§ INSTRUCTIONS FOR THE TASK:
Return each line of the data below verbatim; pictures are to be left out.

§ DATASET EXTRACT:
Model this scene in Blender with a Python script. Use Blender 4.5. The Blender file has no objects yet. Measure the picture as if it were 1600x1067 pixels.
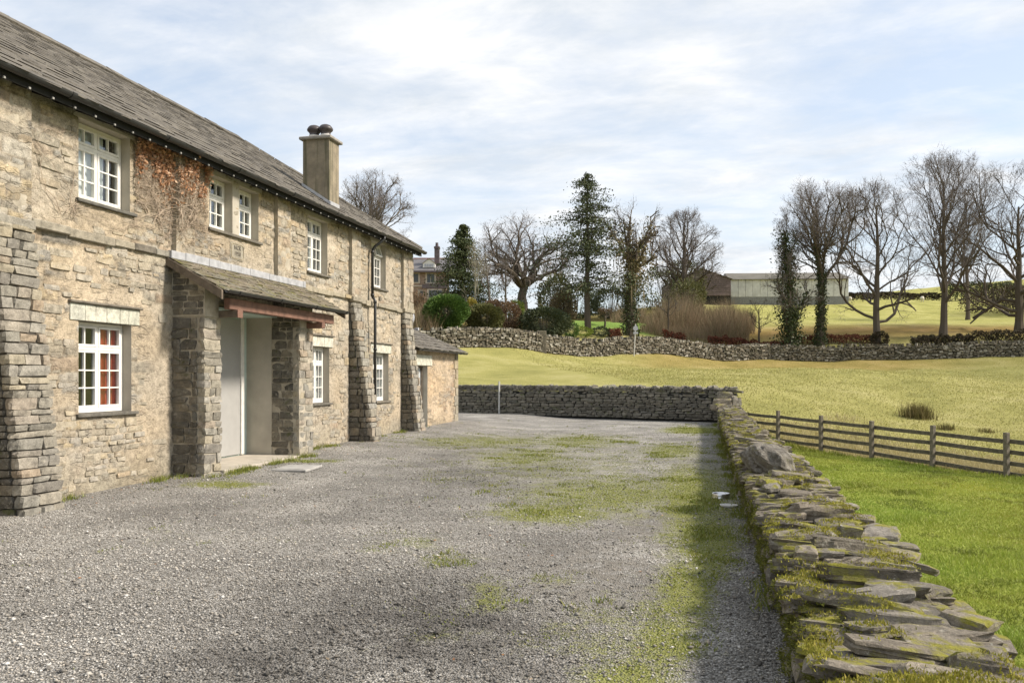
import bpy, math, random
import numpy as np
from mathutils import Matrix, Vector, Euler

# ------------------------------------------------------------------ camera, sky, sun
scene = bpy.context.scene
FPX = 1280.0
TH = math.atan(300.0 / FPX)
CT, ST = math.cos(TH), math.sin(TH)
CAMZ, HY = 1.6, 590.0

cam_d = bpy.data.cameras.new("camera")
cam_d.sensor_width = 36.0
cam_d.lens = FPX / 1600.0 * 36.0
cam_d.shift_y = (HY - 533.5) / 1600.0
cam_d.clip_start = 0.05
cam_d.clip_end = 6000.0
cam = bpy.data.objects.new("camera", cam_d)
scene.collection.objects.link(cam)
cam.location = (0, 0, CAMZ)
cam.rotation_euler = (math.radians(90), 0, TH)
scene.camera = cam

SUN_EL, SUN_AZ = math.radians(41.0), math.radians(8.0)      # azimuth measured from +x towards +y
world = bpy.data.worlds.new("World")
scene.world = world
world.use_nodes = True
wt = world.node_tree
for n in list(wt.nodes):
    wt.nodes.remove(n)

sun_d = bpy.data.lights.new("sun", 'SUN')
sun_d.energy = 3.8
sun_d.angle = math.radians(9.0)
sun_d.color = (1.0, 0.905, 0.785)
sun = bpy.data.objects.new("sun", sun_d)
scene.collection.objects.link(sun)
sv = Vector((math.cos(SUN_EL) * math.cos(SUN_AZ), math.cos(SUN_EL) * math.sin(SUN_AZ), math.sin(SUN_EL)))
sun.rotation_euler = (-sv).to_track_quat('-Z', 'Y').to_euler()
sun.location = sv * 60

vs = scene.view_settings
vs.view_transform = 'Standard'
vs.look = 'None'
vs.exposure = 0.74
vs.gamma = 1.0
vs.use_curve_mapping = False
scene.cycles.max_bounces = 6
scene.cycles.transparent_max_bounces = 12

# ------------------------------------------------------------------ node helpers
def nd(nt, typ, ins=None, **props):
    n = nt.nodes.new(typ)
    for k, v in props.items():
        setattr(n, k, v)
    for k, v in (ins or {}).items():
        s = n.inputs[k]
        if isinstance(v, bpy.types.NodeSocket):
            nt.links.new(v, s)
        else:
            s.default_value = v
    return n

def c4(c):
    return (c[0], c[1], c[2], 1.0)

def mix(nt, fac, a, b, blend='MIX'):
    n = nt.nodes.new('ShaderNodeMix')
    n.data_type = 'RGBA'
    n.blend_type = blend
    for i, v in ((0, fac), (6, a), (7, b)):
        s = n.inputs[i]
        if isinstance(v, bpy.types.NodeSocket):
            nt.links.new(v, s)
        elif i == 0:
            s.default_value = v
        else:
            s.default_value = c4(v)
    return n.outputs[2]

def math_(nt, op, a, b=0.0, clamp=False):
    n = nt.nodes.new('ShaderNodeMath')
    n.operation = op
    n.use_clamp = clamp
    for i, v in ((0, a), (1, b)):
        if isinstance(v, bpy.types.NodeSocket):
            nt.links.new(v, n.inputs[i])
        else:
            n.inputs[i].default_value = v
    return n.outputs[0]

def ramp(nt, fac, stops):
    n = nt.nodes.new('ShaderNodeValToRGB')
    nt.links.new(fac, n.inputs[0])
    el = n.color_ramp.elements
    if len(stops) == 1:
        stops = [(0.0, stops[0][1]), (1.0, stops[0][1])]
    while len(el) < len(stops):
        el.new(0.5)
    for e, (p, c) in zip(el, stops):
        e.position = p
        e.color = c4(c) if not isinstance(c, (int, float)) else (c, c, c, 1)
    return n.outputs[0]

def noise(nt, vec, scale, detail=4.0, rough=0.55, dist=0.0):
    n = nd(nt, 'ShaderNodeTexNoise', {'Scale': scale, 'Detail': detail, 'Roughness': rough, 'Distortion': dist})
    if vec is not None:
        nt.links.new(vec, n.inputs['Vector'])
    return n.outputs[0]

def obj_vec(nt, scale=(1, 1, 1), world_pos=False):
    if world_pos:
        src = nd(nt, 'ShaderNodeNewGeometry').outputs['Position']
    else:
        src = nd(nt, 'ShaderNodeTexCoord').outputs['Object']
    m = nd(nt, 'ShaderNodeMapping', {'Scale': scale})
    nt.links.new(src, m.inputs['Vector'])
    return m.outputs[0]

MATS = {}
def new_mat(name):
    m = bpy.data.materials.new(name)
    m.use_nodes = True
    nt = m.node_tree
    b = nt.nodes['Principled BSDF']
    MATS[name] = m
    return m, nt, b

def link_bump(nt, b, h, strength, dist=0.02):
    bp = nd(nt, 'ShaderNodeBump', {'Strength': strength, 'Distance': dist, 'Height': h})
    nt.links.new(bp.outputs[0], b.inputs['Normal'])

def rnd(nt):
    """a random number for each object copy and for each loose piece of a joined mesh"""
    oi = nd(nt, 'ShaderNodeObjectInfo').outputs['Random']
    gi = nd(nt, 'ShaderNodeNewGeometry').outputs['Random Per Island']
    return math_(nt, 'FRACT', math_(nt, 'ADD', oi, gi))

def simple(name, col, rough=0.6, metal=0.0, var=0.15, scale=6.0, bump=0.0, bscale=40.0, spec=0.4):
    m, nt, b = new_mat(name)
    v = obj_vec(nt, world_pos=True)
    f = noise(nt, v, scale, 5)
    lo = tuple(c * (1 - var) for c in col)
    hi = tuple(min(1, c * (1 + var)) for c in col)
    nt.links.new(ramp(nt, f, [(0.3, lo), (0.7, hi)]), b.inputs['Base Color'])
    b.inputs['Roughness'].default_value = rough
    b.inputs['Metallic'].default_value = metal
    b.inputs['Specular IOR Level'].default_value = spec
    if bump:
        link_bump(nt, b, noise(nt, v, bscale, 4), bump)
    return m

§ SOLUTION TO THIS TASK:
Model this scene in Blender with a Python script. Use Blender 4.5. The Blender file has no objects yet. Measure the picture as if it were 1600x1067 pixels.
import bpy, math, random
import numpy as np
from mathutils import Matrix, Vector, Euler

# ------------------------------------------------------------------ camera, sky, sun
scene = bpy.context.scene
FPX = 1280.0
TH = math.atan(300.0 / FPX)
CT, ST = math.cos(TH), math.sin(TH)
CAMZ, HY = 1.6, 590.0

cam_d = bpy.data.cameras.new("camera")
cam_d.sensor_width = 36.0
cam_d.lens = FPX / 1600.0 * 36.0
cam_d.shift_y = (HY - 533.5) / 1600.0
cam_d.clip_start = 0.05
cam_d.clip_end = 6000.0
cam = bpy.data.objects.new("camera", cam_d)
scene.collection.objects.link(cam)
cam.location = (0, 0, CAMZ)
cam.rotation_euler = (math.radians(90), 0, TH)
scene.camera = cam

SUN_EL, SUN_AZ = math.radians(41.0), math.radians(8.0)      # azimuth measured from +x towards +y
world = bpy.data.worlds.new("World")
scene.world = world
world.use_nodes = True
wt = world.node_tree
for n in list(wt.nodes):
    wt.nodes.remove(n)

sun_d = bpy.data.lights.new("sun", 'SUN')
sun_d.energy = 3.8
sun_d.angle = math.radians(9.0)
sun_d.color = (1.0, 0.905, 0.785)
sun = bpy.data.objects.new("sun", sun_d)
scene.collection.objects.link(sun)
sv = Vector((math.cos(SUN_EL) * math.cos(SUN_AZ), math.cos(SUN_EL) * math.sin(SUN_AZ), math.sin(SUN_EL)))
sun.rotation_euler = (-sv).to_track_quat('-Z', 'Y').to_euler()
sun.location = sv * 60

vs = scene.view_settings
vs.view_transform = 'Standard'
vs.look = 'None'
vs.exposure = 0.74
vs.gamma = 1.0
vs.use_curve_mapping = False
scene.cycles.max_bounces = 6
scene.cycles.transparent_max_bounces = 12

# ------------------------------------------------------------------ node helpers
def nd(nt, typ, ins=None, **props):
    n = nt.nodes.new(typ)
    for k, v in props.items():
        setattr(n, k, v)
    for k, v in (ins or {}).items():
        s = n.inputs[k]
        if isinstance(v, bpy.types.NodeSocket):
            nt.links.new(v, s)
        else:
            s.default_value = v
    return n

def c4(c):
    return (c[0], c[1], c[2], 1.0)

def mix(nt, fac, a, b, blend='MIX'):
    n = nt.nodes.new('ShaderNodeMix')
    n.data_type = 'RGBA'
    n.blend_type = blend
    for i, v in ((0, fac), (6, a), (7, b)):
        s = n.inputs[i]
        if isinstance(v, bpy.types.NodeSocket):
            nt.links.new(v, s)
        elif i == 0:
            s.default_value = v
        else:
            s.default_value = c4(v)
    return n.outputs[2]

def math_(nt, op, a, b=0.0, clamp=False):
    n = nt.nodes.new('ShaderNodeMath')
    n.operation = op
    n.use_clamp = clamp
    for i, v in ((0, a), (1, b)):
        if isinstance(v, bpy.types.NodeSocket):
            nt.links.new(v, n.inputs[i])
        else:
            n.inputs[i].default_value = v
    return n.outputs[0]

def ramp(nt, fac, stops):
    n = nt.nodes.new('ShaderNodeValToRGB')
    nt.links.new(fac, n.inputs[0])
    el = n.color_ramp.elements
    if len(stops) == 1:
        stops = [(0.0, stops[0][1]), (1.0, stops[0][1])]
    while len(el) < len(stops):
        el.new(0.5)
    for e, (p, c) in zip(el, stops):
        e.position = p
        e.color = c4(c) if not isinstance(c, (int, float)) else (c, c, c, 1)
    return n.outputs[0]

def noise(nt, vec, scale, detail=4.0, rough=0.55, dist=0.0):
    n = nd(nt, 'ShaderNodeTexNoise', {'Scale': scale, 'Detail': detail, 'Roughness': rough, 'Distortion': dist})
    if vec is not None:
        nt.links.new(vec, n.inputs['Vector'])
    return n.outputs[0]

def obj_vec(nt, scale=(1, 1, 1), world_pos=False):
    if world_pos:
        src = nd(nt, 'ShaderNodeNewGeometry').outputs['Position']
    else:
        src = nd(nt, 'ShaderNodeTexCoord').outputs['Object']
    m = nd(nt, 'ShaderNodeMapping', {'Scale': scale})
    nt.links.new(src, m.inputs['Vector'])
    return m.outputs[0]

MATS = {}
def new_mat(name):
    m = bpy.data.materials.new(name)
    m.use_nodes = True
    nt = m.node_tree
    b = nt.nodes['Principled BSDF']
    MATS[name] = m
    return m, nt, b

def link_bump(nt, b, h, strength, dist=0.02):
    bp = nd(nt, 'ShaderNodeBump', {'Strength': strength, 'Distance': dist, 'Height': h})
    nt.links.new(bp.outputs[0], b.inputs['Normal'])

def rnd(nt):
    """a random number for each object copy and for each loose piece of a joined mesh"""
    oi = nd(nt, 'ShaderNodeObjectInfo').outputs['Random']
    gi = nd(nt, 'ShaderNodeNewGeometry').outputs['Random Per Island']
    return math_(nt, 'FRACT', math_(nt, 'ADD', oi, gi))

def simple(name, col, rough=0.6, metal=0.0, var=0.15, scale=6.0, bump=0.0, bscale=40.0, spec=0.4):
    m, nt, b = new_mat(name)
    v = obj_vec(nt, world_pos=True)
    f = noise(nt, v, scale, 5)
    lo = tuple(c * (1 - var) for c in col)
    hi = tuple(min(1, c * (1 + var)) for c in col)
    nt.links.new(ramp(nt, f, [(0.3, lo), (0.7, hi)]), b.inputs['Base Color'])
    b.inputs['Roughness'].default_value = rough
    b.inputs['Metallic'].default_value = metal
    b.inputs['Specular IOR Level'].default_value = spec
    if bump:
        link_bump(nt, b, noise(nt, v, bscale, 4), bump)
    return m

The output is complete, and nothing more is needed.